Os bancos de financiamento ocupam uma posição central na disseminação do DOTS e dos benefícios que o modelo traz para as cidades. Entre outras frentes de atuação, têm o potencial de investir em projetos estruturados a partir dos princípios do DOTS, realizar estudos do impacto do DOTS nas cidades e promover programas de cooperação técnica entre governos locais, agências e empresas públicas. “Atualmente, a CAF está focada na reflexão sobre como passar de ações setoriais (medidas considerando apenas transporte, uso do solo ou fiscalização, por exemplo) a ações estratégicas e integradas.
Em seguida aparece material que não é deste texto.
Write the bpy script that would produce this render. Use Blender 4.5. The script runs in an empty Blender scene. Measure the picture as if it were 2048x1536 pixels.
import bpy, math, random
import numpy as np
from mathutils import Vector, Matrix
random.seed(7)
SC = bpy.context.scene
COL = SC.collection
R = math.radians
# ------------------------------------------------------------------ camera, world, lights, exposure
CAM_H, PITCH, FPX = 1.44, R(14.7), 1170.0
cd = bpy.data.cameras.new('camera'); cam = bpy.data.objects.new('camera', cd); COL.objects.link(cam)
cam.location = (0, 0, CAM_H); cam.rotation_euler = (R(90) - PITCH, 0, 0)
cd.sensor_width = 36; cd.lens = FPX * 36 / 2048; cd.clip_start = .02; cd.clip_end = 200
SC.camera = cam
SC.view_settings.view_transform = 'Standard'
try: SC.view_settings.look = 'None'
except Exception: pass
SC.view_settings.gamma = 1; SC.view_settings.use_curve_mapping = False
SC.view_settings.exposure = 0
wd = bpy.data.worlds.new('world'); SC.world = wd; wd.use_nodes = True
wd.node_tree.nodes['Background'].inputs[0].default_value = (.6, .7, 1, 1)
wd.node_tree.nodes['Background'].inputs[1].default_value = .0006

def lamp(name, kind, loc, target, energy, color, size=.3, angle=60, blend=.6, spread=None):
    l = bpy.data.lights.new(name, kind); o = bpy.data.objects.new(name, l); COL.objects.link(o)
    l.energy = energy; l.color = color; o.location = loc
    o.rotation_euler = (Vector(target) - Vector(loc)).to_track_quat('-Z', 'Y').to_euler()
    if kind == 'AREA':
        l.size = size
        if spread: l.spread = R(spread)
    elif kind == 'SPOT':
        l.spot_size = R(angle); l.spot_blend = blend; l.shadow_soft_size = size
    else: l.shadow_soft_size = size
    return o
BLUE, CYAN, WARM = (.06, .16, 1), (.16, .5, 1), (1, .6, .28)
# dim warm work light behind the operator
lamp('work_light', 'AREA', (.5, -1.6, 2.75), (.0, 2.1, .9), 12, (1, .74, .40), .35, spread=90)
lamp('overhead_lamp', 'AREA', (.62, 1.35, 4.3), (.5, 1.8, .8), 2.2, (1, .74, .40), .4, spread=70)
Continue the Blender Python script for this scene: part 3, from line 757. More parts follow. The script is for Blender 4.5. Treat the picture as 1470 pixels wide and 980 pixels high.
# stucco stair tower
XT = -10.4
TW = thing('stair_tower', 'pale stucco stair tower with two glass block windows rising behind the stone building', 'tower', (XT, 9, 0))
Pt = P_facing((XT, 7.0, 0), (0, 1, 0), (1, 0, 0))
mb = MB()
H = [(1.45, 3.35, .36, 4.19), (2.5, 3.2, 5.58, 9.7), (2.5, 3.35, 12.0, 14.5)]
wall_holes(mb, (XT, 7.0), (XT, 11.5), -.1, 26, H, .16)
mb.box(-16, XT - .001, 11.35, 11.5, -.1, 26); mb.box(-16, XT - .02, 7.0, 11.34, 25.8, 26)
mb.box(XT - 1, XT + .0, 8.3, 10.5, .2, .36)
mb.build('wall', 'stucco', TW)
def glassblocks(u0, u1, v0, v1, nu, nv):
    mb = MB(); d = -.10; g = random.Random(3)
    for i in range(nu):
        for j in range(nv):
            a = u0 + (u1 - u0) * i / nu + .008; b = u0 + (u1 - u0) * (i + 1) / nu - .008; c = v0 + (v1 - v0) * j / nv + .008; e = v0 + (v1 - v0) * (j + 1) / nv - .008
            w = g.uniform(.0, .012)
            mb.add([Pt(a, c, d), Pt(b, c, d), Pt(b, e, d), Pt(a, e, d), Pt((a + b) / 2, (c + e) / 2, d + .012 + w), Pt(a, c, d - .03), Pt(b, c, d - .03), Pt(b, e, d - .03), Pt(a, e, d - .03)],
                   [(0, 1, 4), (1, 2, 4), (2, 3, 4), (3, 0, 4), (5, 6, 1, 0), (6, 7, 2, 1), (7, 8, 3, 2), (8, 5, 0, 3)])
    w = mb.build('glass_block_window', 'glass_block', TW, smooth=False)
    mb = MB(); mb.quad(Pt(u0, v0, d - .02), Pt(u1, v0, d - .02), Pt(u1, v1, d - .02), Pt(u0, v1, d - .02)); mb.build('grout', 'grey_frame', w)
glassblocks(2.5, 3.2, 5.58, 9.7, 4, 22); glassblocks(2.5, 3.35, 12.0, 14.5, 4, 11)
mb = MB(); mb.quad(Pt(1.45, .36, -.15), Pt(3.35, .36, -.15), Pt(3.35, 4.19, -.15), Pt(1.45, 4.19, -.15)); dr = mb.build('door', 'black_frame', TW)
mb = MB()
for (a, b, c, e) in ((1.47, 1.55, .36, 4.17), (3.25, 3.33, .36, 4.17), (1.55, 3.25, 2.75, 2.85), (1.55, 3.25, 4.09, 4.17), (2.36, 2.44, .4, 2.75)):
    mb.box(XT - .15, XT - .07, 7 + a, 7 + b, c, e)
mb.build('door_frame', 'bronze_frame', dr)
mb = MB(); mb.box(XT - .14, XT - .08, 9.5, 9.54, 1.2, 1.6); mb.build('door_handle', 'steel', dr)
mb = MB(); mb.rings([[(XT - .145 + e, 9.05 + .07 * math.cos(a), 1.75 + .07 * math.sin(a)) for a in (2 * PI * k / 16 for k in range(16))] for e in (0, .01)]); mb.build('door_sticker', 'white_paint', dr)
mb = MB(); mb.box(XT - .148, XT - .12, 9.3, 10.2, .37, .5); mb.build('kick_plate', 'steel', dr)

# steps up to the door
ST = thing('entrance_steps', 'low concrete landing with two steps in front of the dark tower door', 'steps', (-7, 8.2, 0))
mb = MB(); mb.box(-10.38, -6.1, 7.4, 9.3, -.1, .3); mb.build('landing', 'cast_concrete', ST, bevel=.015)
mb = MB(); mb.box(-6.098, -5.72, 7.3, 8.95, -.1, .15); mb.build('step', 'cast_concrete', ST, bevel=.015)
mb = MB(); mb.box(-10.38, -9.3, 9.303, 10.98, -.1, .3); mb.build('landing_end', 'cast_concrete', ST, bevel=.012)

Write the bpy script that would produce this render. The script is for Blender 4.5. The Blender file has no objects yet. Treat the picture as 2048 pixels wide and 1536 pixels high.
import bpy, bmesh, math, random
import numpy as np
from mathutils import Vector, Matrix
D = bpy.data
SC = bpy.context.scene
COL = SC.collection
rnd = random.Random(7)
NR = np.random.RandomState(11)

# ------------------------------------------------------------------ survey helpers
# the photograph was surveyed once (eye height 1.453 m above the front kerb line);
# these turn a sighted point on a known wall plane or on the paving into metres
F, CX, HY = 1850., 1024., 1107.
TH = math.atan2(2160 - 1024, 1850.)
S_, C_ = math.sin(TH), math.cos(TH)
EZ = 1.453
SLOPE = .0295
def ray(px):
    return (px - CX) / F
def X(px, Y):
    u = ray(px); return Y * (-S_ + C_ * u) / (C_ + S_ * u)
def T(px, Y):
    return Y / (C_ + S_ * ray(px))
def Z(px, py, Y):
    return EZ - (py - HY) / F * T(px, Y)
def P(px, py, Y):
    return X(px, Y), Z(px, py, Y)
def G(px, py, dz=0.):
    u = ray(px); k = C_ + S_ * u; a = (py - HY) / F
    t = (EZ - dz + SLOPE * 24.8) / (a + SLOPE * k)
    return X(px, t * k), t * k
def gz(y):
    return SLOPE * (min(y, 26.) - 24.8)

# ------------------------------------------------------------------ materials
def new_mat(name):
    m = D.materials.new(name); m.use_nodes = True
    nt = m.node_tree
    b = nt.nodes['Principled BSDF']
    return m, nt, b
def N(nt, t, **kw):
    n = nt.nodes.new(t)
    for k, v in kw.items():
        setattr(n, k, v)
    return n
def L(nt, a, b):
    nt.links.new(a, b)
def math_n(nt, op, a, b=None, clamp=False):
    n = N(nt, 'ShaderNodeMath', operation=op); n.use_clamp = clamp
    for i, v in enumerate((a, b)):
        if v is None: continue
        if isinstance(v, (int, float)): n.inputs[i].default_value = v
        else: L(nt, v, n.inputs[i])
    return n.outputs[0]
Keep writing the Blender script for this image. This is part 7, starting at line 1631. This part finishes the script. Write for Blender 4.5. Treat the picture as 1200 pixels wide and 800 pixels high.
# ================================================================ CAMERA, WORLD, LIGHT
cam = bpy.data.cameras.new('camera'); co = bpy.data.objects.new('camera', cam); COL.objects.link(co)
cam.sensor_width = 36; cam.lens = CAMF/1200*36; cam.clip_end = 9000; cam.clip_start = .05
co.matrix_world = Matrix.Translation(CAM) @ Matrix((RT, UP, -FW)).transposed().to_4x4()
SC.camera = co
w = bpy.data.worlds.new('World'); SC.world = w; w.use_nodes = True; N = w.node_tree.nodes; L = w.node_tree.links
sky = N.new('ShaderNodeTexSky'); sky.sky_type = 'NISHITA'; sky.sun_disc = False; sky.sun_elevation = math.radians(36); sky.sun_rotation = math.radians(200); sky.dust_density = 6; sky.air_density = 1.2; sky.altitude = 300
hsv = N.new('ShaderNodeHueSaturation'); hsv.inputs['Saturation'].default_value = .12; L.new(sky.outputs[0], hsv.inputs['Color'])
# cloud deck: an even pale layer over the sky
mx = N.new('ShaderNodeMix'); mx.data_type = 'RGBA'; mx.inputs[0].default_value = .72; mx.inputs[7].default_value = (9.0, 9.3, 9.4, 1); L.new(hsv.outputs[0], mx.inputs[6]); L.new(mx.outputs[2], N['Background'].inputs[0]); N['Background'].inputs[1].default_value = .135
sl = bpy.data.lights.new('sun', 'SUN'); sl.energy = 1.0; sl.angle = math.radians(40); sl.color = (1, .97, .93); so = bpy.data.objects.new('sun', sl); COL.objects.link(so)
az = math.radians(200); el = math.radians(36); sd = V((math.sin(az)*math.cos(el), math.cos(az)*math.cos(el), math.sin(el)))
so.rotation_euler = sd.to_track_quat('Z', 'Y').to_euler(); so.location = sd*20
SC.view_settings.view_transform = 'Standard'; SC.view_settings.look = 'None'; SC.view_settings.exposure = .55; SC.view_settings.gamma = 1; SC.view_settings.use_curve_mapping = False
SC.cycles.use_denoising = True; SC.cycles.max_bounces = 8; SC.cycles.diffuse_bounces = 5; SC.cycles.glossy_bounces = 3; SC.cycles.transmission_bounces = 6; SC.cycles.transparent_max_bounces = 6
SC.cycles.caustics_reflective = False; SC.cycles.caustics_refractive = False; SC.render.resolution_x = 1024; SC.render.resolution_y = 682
É um cenário propício para o DOTS, que hoje é não apenas uma questão de desenho urbano e uso do solo, mas um sistema de gestão e integração do espaço das cidades”, avaliou Pinilla.
Na França, já na década de 1980 surgiram as primeiras reflexões sobre o desenvolvimento orientado ao transporte e como contribuía para as então chamadas “nouvelles villes” (novas cidades), focadas no desenvolvimento sustentável. “Hoje, adotamos uma visão holística para as cidades sustentáveis, abrangendo meio ambiente, inclusão social, transporte e mobilidade, urbanismo, entre outros elementos que devem atuar de forma integrada”, comentou Willecomme.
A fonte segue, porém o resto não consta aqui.